Agnes Thacker – “one of the best”

For a time, Agnes Thacker had the distinction of being the first child born in Christchurch to pilgrims from the First Four Ships. Born at ‘The Bricks’, where her father had a wharf, she was the eldest child and only daughter of Essy Joynt and John Thacker. 

A newspaper man from Ireland, Thacker brought out printing machinery and set up the Christchurch Guardian. Its brief four-month existence ended when the “lack of adequate support” forced Thacker to “try his luck at the diggings” in Australia. On his return, the family moved to a house on Cashel street built with timber salvaged from shipwrecks. 

After a varied career as a publisher, trader, and steamer operator, Thacker moved his family to Okains Bay, where they took up farming and saw-milling. He built the first wharf and operated cargo and passenger vessels. 

Educated in Christchurch, Agnes returned to Okains Bay to manage the family’s large dairy. “In those days, the forest covered the peninsula, and pit sawyers worked by hand. Food was brought in a whaleboat from Lyttelton, and the means of communication by land was through bush tracks.” 
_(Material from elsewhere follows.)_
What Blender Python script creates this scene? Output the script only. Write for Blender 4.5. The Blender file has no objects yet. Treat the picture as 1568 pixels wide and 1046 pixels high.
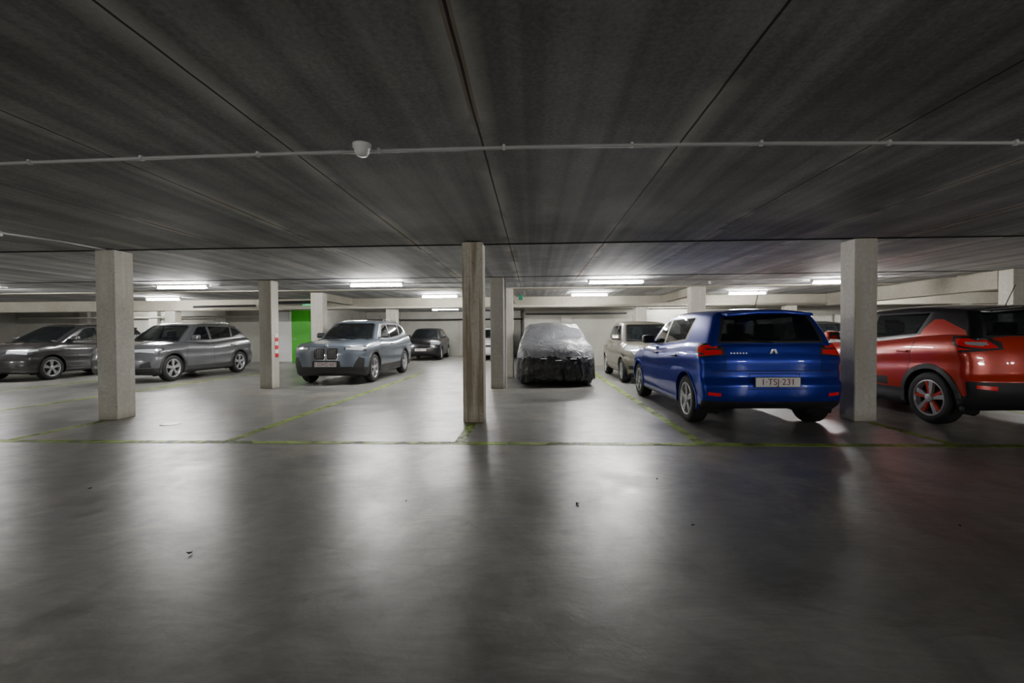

When she was 12, her father took on the mail contract. Narrow tracks made riding difficult, so Agnes carried the mail on foot between Okains Bay and Akaroa. Before starting, and again on her return, she milked up to 25 cows. She kept her father’s accounts and managed the purchase of stores for their shop. At 17, she was left in charge of a large staff of men at the family sawmill. 

As the eldest child, she was second mother to the family. Kind and hospitable-natured, Agnes “took a deep interest in the poor and needy and never sent a man away without a meal”. She was quiet and only spoke when she had something worth telling. 

In 1904, Agnes travelled abroad, visiting America, the UK, and Europe. “She visited many of the notable parks to see the trees, and on her return, she declared that the big trees of the Old Country did not compare with the totara trees in the original forest on the Peninsula.”